Blooming into a new decade and a new identity


Illustration by Ruby Walker

A new year, a new decade, a new identity, a new chance. Time always passes at the same rate, but it only starts to feel real when we put a new label on it. That’s why being 18 is different from being 17 — we have to pick a point at which one phase of life passes into another. One complete revolution around the sun is as good a marker as any.

It is still arbitrary, though. A socially constructed new beginning. For legal purposes, we’ve accepted the Gregorian calendar as “official,” but calendars are just tick marks that we impose onto the boundless flow of time. And so, as we near January 1st, it’s important to remember that it’s the year 5780 as much as it’s 2019. It could be the year 0 if we make first contact with extraterrestrial life tomorrow.

The power of New Year’s comes from the emotional significance we’ve collectively invested in it. We have rituals and symbols, songs and stories that all come together to reinforce January 1st as a “special day.” We have resolutions and fireworks, Auld Lang Syne and midnight kisses. The new year makes me feel dazzlingly blank — like anything is possible. While I know the day is arbitrary, I enjoy the theatre of starting over enough to suspend my disbelief.

But not everyone buys in. After some discussion, my suitemate Lexie Johnson offered the following comment on New Year’s: “I don’t like to hype things up. But at the same time, that doesn’t mean you have to be such a [expletive] bummer. It could be really important or just another day. It just depends on how much effort you want to put into it.”

For me, New Year’s is a reminder that believing in change is essential to changing. I’ve always felt like I have to invent little stories to stay motivated — hunting for symbols like my life is assigned reading for 8th grade English class. So I eat red food on Saturdays, I think of second chances when I see a rain lily, and I make wishes when the clock strikes 7:09. When I start to feel truly trapped by my unhealthy patterns, sometimes I’ll get a Sharpie and write that day’s date on the bottom of my boot. 12/17/17, 1/2/19, 11/5/19. It’s a kind of pseudo-New Year, an attempt to grasp at the magic that makes January feel so fresh.
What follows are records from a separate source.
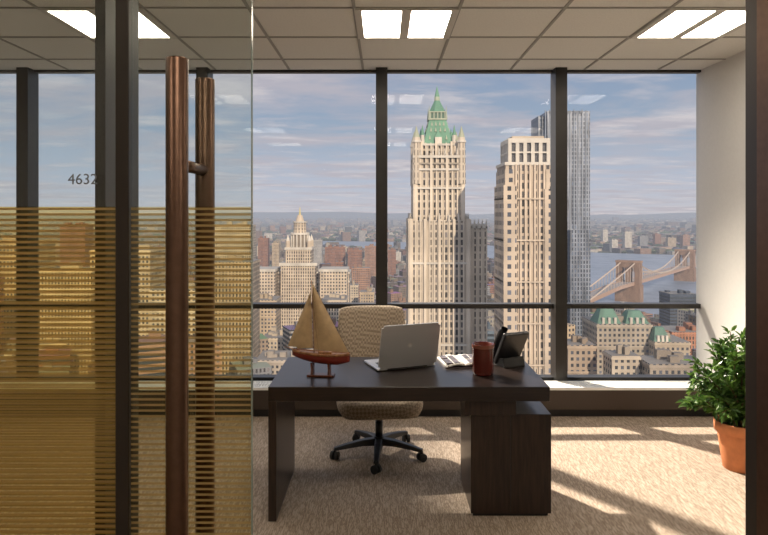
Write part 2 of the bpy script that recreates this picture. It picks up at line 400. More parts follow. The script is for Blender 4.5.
# ------------------------------------------------------------------ office chair
e=empty('office_chair',(-.035,4.43,0),math.radians(5))
for k in range(5):
    a=math.radians(-90-8+72*k); d=Vector((math.cos(a),math.sin(a),0)); n_=Vector((-d.y,d.x,0))
    bm=bmesh.new(); secs=[]
    for t,w,h,zt in [(0.02,.032,.05,.125),(.12,.028,.04,.12),(.24,.022,.03,.10),(.32,.018,.022,.083)]:
        c=d*t; secs.append([bm.verts.new(c+n_*w*sx+Vector((0,0,zt-hh))) for sx,hh in ((-1,h),(1,h),(.8,0),(-.8,0))])
    for s1,s2 in zip(secs,secs[1:]):
        for i in range(4): bm.faces.new([s1[i],s1[(i+1)%4],s2[(i+1)%4],s2[i]])
    bm.faces.new(secs[0][::-1]); bm.faces.new(secs[-1])
    bmesh.ops.recalc_face_normals(bm,faces=bm.faces)
    obj('leg_%d'%k,bm,M['black'],e,bevel=.005)
    c=d*.315; f=Vector((math.cos(a+.9),math.sin(a+.9),0)); g=Vector((-f.y,f.x,0))
    bm=bmesh.new()
    for s in (-1,1): addtube(bm,c+g*(s*.008)+Vector((0,0,.0275)),c+g*(s*.026)+Vector((0,0,.0275)),.0275,n=20)
    addtube(bm,c+g*-.03+Vector((0,0,.0275)),c+g*.03+Vector((0,0,.0275)),.008,n=8)
    addtube(bm,c+Vector((0,0,.03)),c+Vector((0,0,.07)),.009,n=8)
    obj('caster_%d'%k,bm,M['rubber'],e)
tube('hub',(0,0,.07),(0,0,.135),.042,.036,M['black'],e)
tube('gas_column',(0,0,.13),(0,0,.24),.026,m=M['black'],parent=e)
tube('gas_piston',(0,0,.24),(0,0,.30),.015,m=M['chrome'],parent=e)
box('tilt_mechanism',-.07,.07,-.10,.14,.275,.32,M['black'],e,bevel=.01)
tube('lever',(.06,0,.30),(.22,-.02,.30),.006,m=M['black'],parent=e,n=8)
def cushion(name,w,d,zf,thick,parent,m,sq=.35):
    bm=bmesh.new(); N=20
    def pt(i,j,s):
        u=-1+2*i/N; v=-1+2*j/N
        x=u*math.sqrt(max(0,1-v**4*sq)); y=v*math.sqrt(max(0,1-u**4*sq))
        ed=max(abs(u),abs(v)); k=(1-ed**8)
        zz=zf(u,v)+s*thick/2*(k**.5 if k>0 else 0)
        return Vector((x*w/2,y*d/2,zz))
    top=[[bm.verts.new(pt(i,j,1)) for j in range(N+1)] for i in range(N+1)]
    bot=[[top[i][j] if i in(0,N) or j in (0,N) else bm.verts.new(pt(i,j,-1)) for j in range(N+1)] for i in range(N+1)]
    for i in range(N):
        for j in range(N):
            bm.faces.new([top[i][j],top[i+1][j],top[i+1][j+1],top[i][j+1]]); bm.faces.new([bot[i][j],bot[i][j+1],bot[i+1][j+1],bot[i+1][j]])
    bmesh.ops.recalc_face_normals(bm,faces=bm.faces)
    o=obj(name,bm,m,parent,smooth=True)
    sb=o.modifiers.new('sub','SUBSURF'); sb.levels=1; sb.render_levels=1
    return o
o=cushion('seat',.62,.56,lambda u,v:.395-.025*max(0,-v)**2,.13,e,M['fabric'])
box('seat_pan',-.2,.2,-.18,.2,.315,.345,M['black'],e,bevel=.01)
bk=cushion('backrest',.53,.62,lambda u,v:.05*u*u-.02*(v**2),.075,e,M['fabric'],.16)
bk.rotation_euler=(math.radians(80),0,0); bk.location=(-.03,.33,.70)
bm=bmesh.new()
pts=[(0,.12,.30),(0,.30,.31),(-.02,.40,.40),(-.04,.41,.56),(-.04,.395,.68)]
for a,b in zip(pts,pts[1:]): addtube(bm,a,b,.022,n=10)
obj('back_support',bm,M['black'],e,smooth=True)

# ------------------------------------------------------------------ plant
e=empty('potted_ficus',(xp(740,4.2),4.2,0))
lathe('pot',[(.10,0),(.105,.005),(.138,.235),(.140,.245),(.156,.248),(.158,.31),(.150,.315),(.143,.308),(.138,.25),(.001,.249)],M['terra'],e,36)
lathe('soil',[(.136,.25),(.13,.285),(.001,.29)],M['soil'],e,24)
rnd=random.Random(3)
bmB=bmesh.new(); leaves=[]
for k in range(58):
    az=rnd.uniform(0,2*math.pi); el=rnd.uniform(.05,1.0)
    R=rnd.uniform(.27,.36); tip=Vector((math.cos(az)*R*math.cos(el*1.35),math.sin(az)*R*math.cos(el*1.35)*.95,.36+.54*math.sin(el*1.5)**.9*rnd.uniform(.75,1.03)))
    if el<.35: tip.z-=.06
    base=Vector((rnd.uniform(-.05,.05),rnd.uniform(-.05,.05),.27))
    mid=base.lerp(tip,.5)+Vector((0,0,.12))
    prev=base
    for i in range(1,9):
        t=i/8; p=base*(1-t)**2+mid*2*t*(1-t)+tip*t*t
        addtube(bmB,prev,p,.006*(1-t*.7)+.001,n=5,cap=False)
        if i>=2:
            for _ in range(8):
                leaves.append((prev.lerp(p,rnd.random()),(p-prev).normalized()))
        prev=p
obj('branches',bmB,M['bark'],e)
V=[];Fc=[];C=[]
for p,d in leaves:
    o_=Vector((rnd.gauss(0,1),rnd.gauss(0,1),rnd.gauss(.2,.8))).normalized(); dr=(d*.5+o_).normalized()
    L=rnd.uniform(.045,.075); W=L*.42
    up=Vector((rnd.gauss(0,.4),rnd.gauss(0,.4),1)).normalized(); sd=dr.cross(up).normalized(); up=sd.cross(dr)
    a=p+o_*.008; i=len(V)
    V+= [a,a+dr*L*.35+sd*W*.5+up*.006,a+dr*L*.72+sd*W*.38-up*.002,a+dr*L-up*.012,a+dr*L*.72-sd*W*.38-up*.002,a+dr*L*.35-sd*W*.5+up*.006,a+dr*L*.5-up*.004]
    Fc+= [(i,i+1,i+2,i+6),(i+6,i+2,i+3),(i,i+6,i+4,i+5),(i+6,i+3,i+4)]
    g=rnd.random(); c=(.03+.09*g,.085+.14*g,.018+.02*g,1); C+=[c]*14
me=bpy.data.meshes.new('foliage'); me.from_pydata(V,[],Fc); ca=me.color_attributes.new('Col','FLOAT_COLOR','CORNER')
ca.data.foreach_set('color',[x for c in C for x in c]); me.materials.append(M['leaf'])
link(bpy.data.objects.new('foliage',me),e)

# ================================================================== CITY
G=-178.0
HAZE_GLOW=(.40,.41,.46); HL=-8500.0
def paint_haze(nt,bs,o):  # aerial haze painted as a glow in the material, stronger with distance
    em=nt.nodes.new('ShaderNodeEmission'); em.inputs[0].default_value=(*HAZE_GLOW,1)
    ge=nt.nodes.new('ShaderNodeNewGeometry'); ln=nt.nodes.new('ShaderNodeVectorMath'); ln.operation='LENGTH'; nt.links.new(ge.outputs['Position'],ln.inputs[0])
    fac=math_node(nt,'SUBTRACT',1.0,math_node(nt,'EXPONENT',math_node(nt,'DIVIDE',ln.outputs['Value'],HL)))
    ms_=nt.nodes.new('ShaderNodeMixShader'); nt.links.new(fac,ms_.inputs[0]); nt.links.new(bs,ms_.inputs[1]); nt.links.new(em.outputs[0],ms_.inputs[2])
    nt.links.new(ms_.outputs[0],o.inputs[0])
def facade(name,pu,pv,du,dv,win=(.035,.045,.06),wav=0,rough=.7,metal=0,var=1.0):
    m,nt,b,o=newmat(name)
    uv=nt.nodes.new('ShaderNodeUVMap'); uv.uv_map='UV'; sp=nt.nodes.new('ShaderNodeSeparateXYZ'); nt.links.new(uv.outputs[0],sp.inputs[0])
    U=math_node(nt,'DIVIDE',sp.outputs[0],pu); Vv=math_node(nt,'DIVIDE',sp.outputs[1],pv)
    fu=math_node(nt,'FRACT',U); fv=math_node(nt,'FRACT',Vv)
    mk=math_node(nt,'MULTIPLY',math_node(nt,'GREATER_THAN',fu,du),math_node(nt,'GREATER_THAN',fv,dv))
    cbn=nt.nodes.new('ShaderNodeCombineXYZ'); nt.links.new(math_node(nt,'FLOOR',U),cbn.inputs[0]); nt.links.new(math_node(nt,'FLOOR',Vv),cbn.inputs[1])
    wn=nt.nodes.new('ShaderNodeTexWhiteNoise'); wn.noise_dimensions='2D'; nt.links.new(cbn.outputs[0],wn.inputs['Vector'])
    wf=math_node(nt,'ADD',math_node(nt,'MULTIPLY',math_node(nt,'POWER',wn.outputs['Value'],3.0),2.6*var),.55)
    wv=nt.nodes.new('ShaderNodeVectorMath'); wv.operation='SCALE'; wv.inputs[0].default_value=win; nt.links.new(wf,wv.inputs['Scale'])
    at=nt.nodes.new('ShaderNodeAttribute'); at.attribute_name='Col'; base=at.outputs['Color']
    n=nt.nodes.new('ShaderNodeTexNoise'); n.inputs['Detail'].default_value=3
    mp=nt.nodes.new('ShaderNodeMapping'); mp.inputs['Scale'].default_value=(.22,.035,1) if wav else (.08,.05,1)
    nt.links.new(uv.outputs[0],mp.inputs[0]); nt.links.new(mp.outputs[0],n.inputs['Vector']); n.inputs['Scale'].default_value=1
    mr=nt.nodes.new('ShaderNodeMapRange'); mr.inputs[1].default_value=.35; mr.inputs[2].default_value=.65; mr.inputs[3].default_value=.6 if wav else .76; mr.inputs[4].default_value=1.4 if wav else 1.12
    nt.links.new(n.outputs['Fac'],mr.inputs[0])
    vm=nt.nodes.new('ShaderNodeVectorMath'); vm.operation='SCALE'; nt.links.new(base,vm.inputs[0]); nt.links.new(mr.outputs[0],vm.inputs['Scale'])
    mx=nt.nodes.new('ShaderNodeMix'); mx.data_type='RGBA'
    nt.links.new(mk,mx.inputs[0]); nt.links.new(vm.outputs[0],mx.inputs[6]); nt.links.new(wv.outputs[0],mx.inputs[7])
    nt.links.new(mx.outputs[2],b.inputs['Base Color'])
    b.inputs['Roughness'].default_value=rough; b.inputs['Metallic'].default_value=metal
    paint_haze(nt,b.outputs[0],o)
    return m
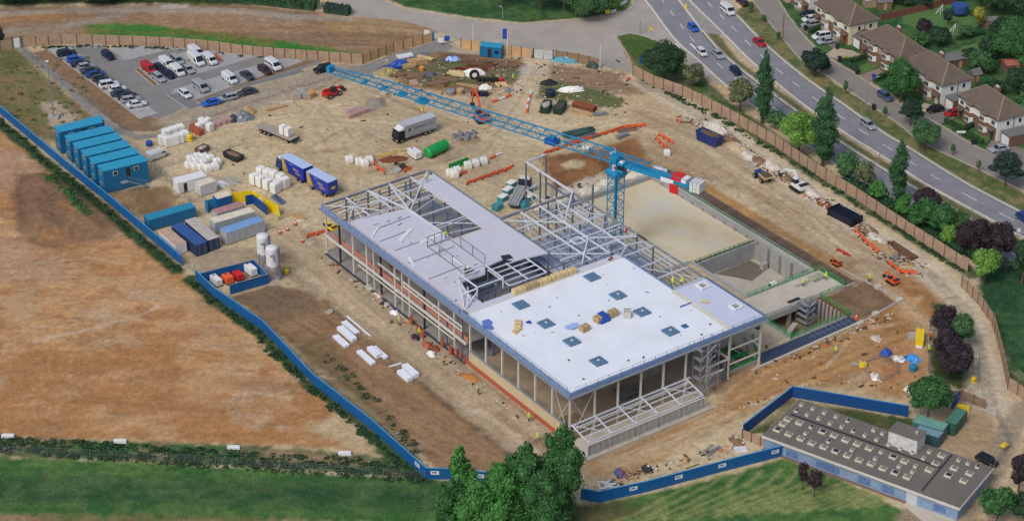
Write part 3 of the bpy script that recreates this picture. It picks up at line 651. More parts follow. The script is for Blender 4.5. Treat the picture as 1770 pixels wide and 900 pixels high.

I decided to start over recently — or at least start doing the bare minimum of self-care so that being in college doesn’t feel like a harrowing physical ordeal. And to get that “starting over” feeling, I’ve really had to invest energy into weaving a story for myself wherein change is really possible.

As part of this effort, I got a houseplant. Having plants around is an opportunity to care for something fragile, a reminder that all living things grow and regenerate. I asked the man at the nursery for something that wouldn’t die in a dorm room, and he gave me a golden pothos. After a few days’ deliberation, I’ve named my plant “Townie.” It’s the name of a song I like, with a lyric I also like: “And change, change, change is gonna come, but when, when, when?”

My takeaway from the new year? When it comes to changing habits, the right time to start is not tomorrow or some holiday, it’s now. It just takes some effort to make a clean slate you can believe in.